After completing her studies at UCLA, Bivins earned a Bachelor of Science in business management from Athens State University and a Master of Public Administration and a Master of Business Administration from Florida Institute of Technology.

“I returned to Huntsville around 2003 and started working,” she said. “I became interested in the arts and that is when I decided to start a nonprofit.”

VAE, established in 2006 and based in Huntsville, is a charitable organization that supports students and women in jazz.

Valley Arts and Entertainment celebrates its membership with the Decatur Chamber of Commerce. (contributed)

Through music, VAE provides dynamic programming and services to engage and promote the careers of emerging and established artists. The organization provides meaningful musical encounters to underserved multigenerational audiences by partnering with schools and other community organizations. It assists students interested in developing careers in jazz, including vocalists, writers and composers. It also supports financial needs through a music scholarship program.

“The company has done great things in the community,” she said. “I am so proud of this music program. When I received the Internal Revenue Service (nonprofit) determination letter for VAE, it was one of my proudest moments.”

In 2014, Bivins founded the Alabama Women in Jazz Festival. She initially called it Huntsville Women in Jazz, but the following year she changed the name to reflect its statewide scope and impact.

“It is a unique program that provides performance opportunities for women performers on all levels,” she said. “I want to see more underserved students and underrepresented women in the jazz area and women in music.”

Bivins is in the process of planning the ninth annual festival, scheduled for Sept. 9-10. The event will feature musicians, composers, vocalists, educators and blues performers from across the state.

In 2017, Paula Atherton performed at the festival. Atherton is a jazz composer, saxophonist, flutist and vocalist.

In a statement after the performance, she wrote: “Music education is a vital part of anyone’s education – whether you go on to be a professional musician or not. Valley Arts is playing an important role by bringing great musical performances and workshops to the community.”

Atherton noted that University of Southern California neuroscientists found during a five-year study that “music instruction accelerates brain development in young children, particularly in the areas of the brain responsible for processing sound, language development, speech perception and reading skills. … Other studies have shown music instruction to improve math skills. You can’t argue with that.”

Bivins began her latest project, “A Tribute to Great Jazz Divas,” in 2016. The tribute kicks off with live music one week prior to the Thanksgiving holiday. The performances shine a spotlight on legendary jazz singers.

“This is an opportunity for local vocalists to experience a unique level of performance and to challenge themselves to elevate their voices and sharpen their stage experience from a different perspective,” she said. “Typically, there are six vocalists who must be able to sing and project. I am proud to have shared experiences with students and emerging artists like Brandee Younger, an African American harpist and composer from New York and protégé of Alice Coltrane. In 2018, Younger presented a roundtable workshop session at Ronald E. McNair Junior High School in Huntsville for about 30 students of whom about 10 to15 participated in a masterclass.”

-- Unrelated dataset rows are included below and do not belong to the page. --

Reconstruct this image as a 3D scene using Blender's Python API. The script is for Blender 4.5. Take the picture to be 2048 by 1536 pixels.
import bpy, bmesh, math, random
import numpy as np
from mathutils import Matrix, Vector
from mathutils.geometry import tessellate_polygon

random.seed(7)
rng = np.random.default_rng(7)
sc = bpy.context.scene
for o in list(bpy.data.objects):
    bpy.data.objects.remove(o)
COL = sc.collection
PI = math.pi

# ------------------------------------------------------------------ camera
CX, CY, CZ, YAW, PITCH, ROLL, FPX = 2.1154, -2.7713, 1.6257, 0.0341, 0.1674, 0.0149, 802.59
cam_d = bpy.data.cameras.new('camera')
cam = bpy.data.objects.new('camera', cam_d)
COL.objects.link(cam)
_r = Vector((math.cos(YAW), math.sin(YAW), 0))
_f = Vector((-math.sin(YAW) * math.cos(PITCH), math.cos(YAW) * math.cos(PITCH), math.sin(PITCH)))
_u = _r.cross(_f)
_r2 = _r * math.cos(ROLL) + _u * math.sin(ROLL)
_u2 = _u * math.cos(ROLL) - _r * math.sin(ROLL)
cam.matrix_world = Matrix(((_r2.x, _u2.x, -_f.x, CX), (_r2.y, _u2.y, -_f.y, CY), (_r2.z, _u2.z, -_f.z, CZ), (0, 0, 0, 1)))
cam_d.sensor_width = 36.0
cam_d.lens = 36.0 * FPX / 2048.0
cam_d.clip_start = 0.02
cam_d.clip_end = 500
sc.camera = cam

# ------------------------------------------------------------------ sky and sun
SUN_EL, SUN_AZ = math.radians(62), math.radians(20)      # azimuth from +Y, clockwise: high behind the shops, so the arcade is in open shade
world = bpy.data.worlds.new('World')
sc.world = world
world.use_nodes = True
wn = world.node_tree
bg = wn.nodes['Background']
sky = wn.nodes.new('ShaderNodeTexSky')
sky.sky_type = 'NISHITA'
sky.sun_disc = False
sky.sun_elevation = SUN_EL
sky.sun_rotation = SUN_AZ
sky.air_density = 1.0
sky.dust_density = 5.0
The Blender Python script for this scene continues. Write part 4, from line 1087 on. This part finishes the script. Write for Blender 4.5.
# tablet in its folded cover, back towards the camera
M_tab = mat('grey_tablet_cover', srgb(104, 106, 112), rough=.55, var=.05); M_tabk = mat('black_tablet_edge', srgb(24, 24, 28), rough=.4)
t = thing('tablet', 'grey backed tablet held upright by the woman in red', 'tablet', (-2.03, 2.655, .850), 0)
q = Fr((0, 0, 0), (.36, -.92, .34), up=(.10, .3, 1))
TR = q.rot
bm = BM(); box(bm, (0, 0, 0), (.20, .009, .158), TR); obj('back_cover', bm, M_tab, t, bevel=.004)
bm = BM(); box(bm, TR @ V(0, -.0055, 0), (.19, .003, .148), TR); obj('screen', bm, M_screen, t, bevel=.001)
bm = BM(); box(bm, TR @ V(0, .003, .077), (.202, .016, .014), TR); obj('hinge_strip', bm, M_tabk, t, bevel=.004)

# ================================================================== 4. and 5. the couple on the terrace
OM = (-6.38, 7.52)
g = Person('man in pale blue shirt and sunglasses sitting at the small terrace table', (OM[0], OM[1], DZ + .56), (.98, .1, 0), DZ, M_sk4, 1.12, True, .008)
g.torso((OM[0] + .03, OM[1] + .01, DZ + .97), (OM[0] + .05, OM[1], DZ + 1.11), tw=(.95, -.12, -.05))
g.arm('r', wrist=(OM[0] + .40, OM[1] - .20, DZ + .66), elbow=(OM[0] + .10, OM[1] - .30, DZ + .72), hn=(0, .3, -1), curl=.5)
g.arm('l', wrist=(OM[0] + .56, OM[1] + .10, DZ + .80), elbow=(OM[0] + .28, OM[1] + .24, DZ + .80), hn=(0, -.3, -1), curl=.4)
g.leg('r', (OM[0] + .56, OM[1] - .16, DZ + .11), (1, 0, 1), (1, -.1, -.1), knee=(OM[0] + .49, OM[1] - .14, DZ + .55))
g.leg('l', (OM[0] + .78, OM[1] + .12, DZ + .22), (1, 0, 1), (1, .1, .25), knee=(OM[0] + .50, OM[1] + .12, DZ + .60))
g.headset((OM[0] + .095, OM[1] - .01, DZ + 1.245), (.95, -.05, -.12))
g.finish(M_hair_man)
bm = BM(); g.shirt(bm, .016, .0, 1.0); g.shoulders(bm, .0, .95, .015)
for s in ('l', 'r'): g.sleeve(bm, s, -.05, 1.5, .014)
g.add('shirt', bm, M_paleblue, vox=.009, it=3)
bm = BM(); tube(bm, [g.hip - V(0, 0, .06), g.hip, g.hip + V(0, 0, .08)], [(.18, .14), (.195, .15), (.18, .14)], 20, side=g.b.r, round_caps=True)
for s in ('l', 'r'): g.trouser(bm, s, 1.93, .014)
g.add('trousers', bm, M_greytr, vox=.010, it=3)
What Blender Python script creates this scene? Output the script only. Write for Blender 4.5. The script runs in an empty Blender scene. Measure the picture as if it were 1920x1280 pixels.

Bivins was the personal artist manager to the late Charmayne “Maxee” Maxwell six months prior to Maxwell joining the contemporary rhythm and blues group Brownstone. She also co-managed Brenda Holloway, who is best known for the Motown hit  “Every Little Bit Hurts.”

Known for her hard work in the community, Bivins received the 2015 Women in Jazz Day Proclamation from the city of Huntsville and is the first African American woman to become a jazz festival promoter in Huntsville.

Throughout Bivins’ career, she has presented numerous music programs in north Alabama, and Madison and Morgan counties. She maintains partnerships with the University of Alabama in Huntsville and the Huntsville Housing Authority. VAE’s office is located on the grounds of the housing authority.